#### [Request]
Going from the top of the data below, give again each line through the one containing "COL = S.collection", both ends kept.
begin Dataset excerpt
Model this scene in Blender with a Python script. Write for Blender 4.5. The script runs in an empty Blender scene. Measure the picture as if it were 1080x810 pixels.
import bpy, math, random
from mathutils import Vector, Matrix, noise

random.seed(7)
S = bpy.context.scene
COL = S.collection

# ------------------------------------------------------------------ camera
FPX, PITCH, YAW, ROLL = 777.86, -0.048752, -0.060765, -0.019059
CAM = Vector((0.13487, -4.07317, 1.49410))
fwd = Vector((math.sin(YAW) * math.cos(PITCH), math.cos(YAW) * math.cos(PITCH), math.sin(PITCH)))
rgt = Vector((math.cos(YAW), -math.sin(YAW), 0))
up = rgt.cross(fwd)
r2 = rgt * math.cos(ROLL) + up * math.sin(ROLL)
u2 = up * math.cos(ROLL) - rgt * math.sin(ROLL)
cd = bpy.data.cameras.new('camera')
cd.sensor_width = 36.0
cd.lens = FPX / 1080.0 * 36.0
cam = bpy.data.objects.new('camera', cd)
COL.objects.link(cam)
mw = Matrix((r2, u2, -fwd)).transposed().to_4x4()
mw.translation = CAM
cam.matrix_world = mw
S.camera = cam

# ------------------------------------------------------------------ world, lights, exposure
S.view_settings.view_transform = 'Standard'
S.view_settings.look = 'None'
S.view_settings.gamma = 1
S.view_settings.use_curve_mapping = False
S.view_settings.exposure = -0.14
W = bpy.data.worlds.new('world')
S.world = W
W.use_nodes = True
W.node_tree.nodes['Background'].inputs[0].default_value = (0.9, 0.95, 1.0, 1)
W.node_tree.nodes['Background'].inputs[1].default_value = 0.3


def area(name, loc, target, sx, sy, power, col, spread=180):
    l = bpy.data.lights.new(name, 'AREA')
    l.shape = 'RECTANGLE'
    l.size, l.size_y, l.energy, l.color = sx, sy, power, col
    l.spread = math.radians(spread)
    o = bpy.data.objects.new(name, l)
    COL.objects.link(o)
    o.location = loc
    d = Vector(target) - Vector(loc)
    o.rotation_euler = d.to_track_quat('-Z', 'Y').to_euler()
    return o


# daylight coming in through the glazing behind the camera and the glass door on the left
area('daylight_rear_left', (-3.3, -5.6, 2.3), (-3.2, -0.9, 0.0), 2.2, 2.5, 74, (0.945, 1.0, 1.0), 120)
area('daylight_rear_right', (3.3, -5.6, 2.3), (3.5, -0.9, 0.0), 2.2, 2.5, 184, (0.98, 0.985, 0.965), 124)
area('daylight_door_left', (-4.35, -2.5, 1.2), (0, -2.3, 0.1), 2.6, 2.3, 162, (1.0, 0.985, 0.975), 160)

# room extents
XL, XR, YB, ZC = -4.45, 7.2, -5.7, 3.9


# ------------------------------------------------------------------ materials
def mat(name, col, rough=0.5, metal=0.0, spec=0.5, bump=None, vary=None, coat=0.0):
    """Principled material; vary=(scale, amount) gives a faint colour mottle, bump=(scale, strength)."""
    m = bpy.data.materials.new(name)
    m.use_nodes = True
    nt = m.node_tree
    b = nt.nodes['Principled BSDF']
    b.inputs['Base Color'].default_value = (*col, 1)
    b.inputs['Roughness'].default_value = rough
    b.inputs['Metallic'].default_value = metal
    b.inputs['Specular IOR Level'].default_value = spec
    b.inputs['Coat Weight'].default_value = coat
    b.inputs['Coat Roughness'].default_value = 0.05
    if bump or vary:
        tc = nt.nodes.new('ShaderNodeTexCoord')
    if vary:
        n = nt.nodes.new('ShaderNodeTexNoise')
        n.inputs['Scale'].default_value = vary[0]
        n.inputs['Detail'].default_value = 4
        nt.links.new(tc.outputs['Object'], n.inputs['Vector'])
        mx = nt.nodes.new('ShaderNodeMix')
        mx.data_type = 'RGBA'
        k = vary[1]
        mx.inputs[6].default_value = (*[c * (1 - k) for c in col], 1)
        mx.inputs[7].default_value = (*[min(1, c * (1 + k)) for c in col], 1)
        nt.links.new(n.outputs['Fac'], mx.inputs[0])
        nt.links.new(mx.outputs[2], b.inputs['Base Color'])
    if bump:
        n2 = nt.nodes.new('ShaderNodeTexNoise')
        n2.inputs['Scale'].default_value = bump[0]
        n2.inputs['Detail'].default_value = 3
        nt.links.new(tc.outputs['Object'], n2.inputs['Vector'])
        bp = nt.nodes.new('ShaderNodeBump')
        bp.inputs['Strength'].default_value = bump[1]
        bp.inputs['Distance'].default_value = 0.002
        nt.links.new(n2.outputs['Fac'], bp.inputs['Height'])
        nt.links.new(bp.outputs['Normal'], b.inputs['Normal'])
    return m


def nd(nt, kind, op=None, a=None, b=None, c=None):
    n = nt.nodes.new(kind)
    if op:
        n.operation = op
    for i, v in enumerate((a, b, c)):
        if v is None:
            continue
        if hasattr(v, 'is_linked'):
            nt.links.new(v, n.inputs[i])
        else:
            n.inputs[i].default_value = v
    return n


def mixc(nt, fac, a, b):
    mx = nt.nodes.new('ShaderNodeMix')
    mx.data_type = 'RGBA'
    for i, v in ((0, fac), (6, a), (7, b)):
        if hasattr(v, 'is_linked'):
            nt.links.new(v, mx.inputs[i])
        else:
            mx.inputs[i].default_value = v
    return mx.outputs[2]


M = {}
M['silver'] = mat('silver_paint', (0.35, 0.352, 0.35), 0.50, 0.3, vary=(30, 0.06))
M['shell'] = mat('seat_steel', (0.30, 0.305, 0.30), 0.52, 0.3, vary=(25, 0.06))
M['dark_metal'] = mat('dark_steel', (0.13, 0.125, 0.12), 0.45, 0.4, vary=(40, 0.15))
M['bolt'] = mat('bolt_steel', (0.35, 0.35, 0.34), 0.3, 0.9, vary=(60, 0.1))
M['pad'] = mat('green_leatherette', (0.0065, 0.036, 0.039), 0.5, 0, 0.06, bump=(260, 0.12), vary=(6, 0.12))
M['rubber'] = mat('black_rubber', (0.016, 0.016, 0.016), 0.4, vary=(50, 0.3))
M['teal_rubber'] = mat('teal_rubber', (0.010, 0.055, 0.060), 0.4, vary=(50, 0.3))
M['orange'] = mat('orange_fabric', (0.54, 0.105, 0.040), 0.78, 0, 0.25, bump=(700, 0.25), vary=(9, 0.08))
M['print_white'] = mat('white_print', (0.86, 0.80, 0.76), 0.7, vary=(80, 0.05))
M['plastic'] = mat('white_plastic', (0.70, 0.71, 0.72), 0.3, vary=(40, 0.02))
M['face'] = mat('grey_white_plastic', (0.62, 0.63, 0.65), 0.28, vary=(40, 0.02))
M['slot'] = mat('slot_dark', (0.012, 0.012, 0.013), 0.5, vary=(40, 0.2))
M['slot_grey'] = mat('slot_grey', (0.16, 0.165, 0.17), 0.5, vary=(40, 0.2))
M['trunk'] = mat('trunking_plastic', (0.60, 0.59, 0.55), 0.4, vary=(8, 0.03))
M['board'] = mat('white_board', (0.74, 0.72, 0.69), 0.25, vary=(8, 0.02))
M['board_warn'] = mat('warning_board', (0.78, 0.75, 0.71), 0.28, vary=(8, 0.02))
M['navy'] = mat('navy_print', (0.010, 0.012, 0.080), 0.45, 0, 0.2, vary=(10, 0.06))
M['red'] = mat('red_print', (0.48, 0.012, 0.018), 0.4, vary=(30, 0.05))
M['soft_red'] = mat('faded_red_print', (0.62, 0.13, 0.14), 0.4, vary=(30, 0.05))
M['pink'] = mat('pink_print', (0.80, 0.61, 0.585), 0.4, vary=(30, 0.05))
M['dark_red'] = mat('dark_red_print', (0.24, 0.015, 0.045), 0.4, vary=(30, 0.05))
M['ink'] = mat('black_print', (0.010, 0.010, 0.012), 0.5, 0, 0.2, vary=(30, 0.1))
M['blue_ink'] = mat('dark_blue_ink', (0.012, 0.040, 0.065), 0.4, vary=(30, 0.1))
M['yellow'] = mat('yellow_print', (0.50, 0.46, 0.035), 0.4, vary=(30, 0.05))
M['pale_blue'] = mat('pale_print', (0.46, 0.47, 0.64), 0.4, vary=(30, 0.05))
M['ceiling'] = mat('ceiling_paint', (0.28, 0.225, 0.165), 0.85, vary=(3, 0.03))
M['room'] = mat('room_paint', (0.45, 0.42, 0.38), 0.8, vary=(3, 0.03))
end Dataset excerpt
#### [Reply]
Model this scene in Blender with a Python script. Write for Blender 4.5. The script runs in an empty Blender scene. Measure the picture as if it were 1080x810 pixels.
import bpy, math, random
from mathutils import Vector, Matrix, noise

random.seed(7)
S = bpy.context.scene
COL = S.collection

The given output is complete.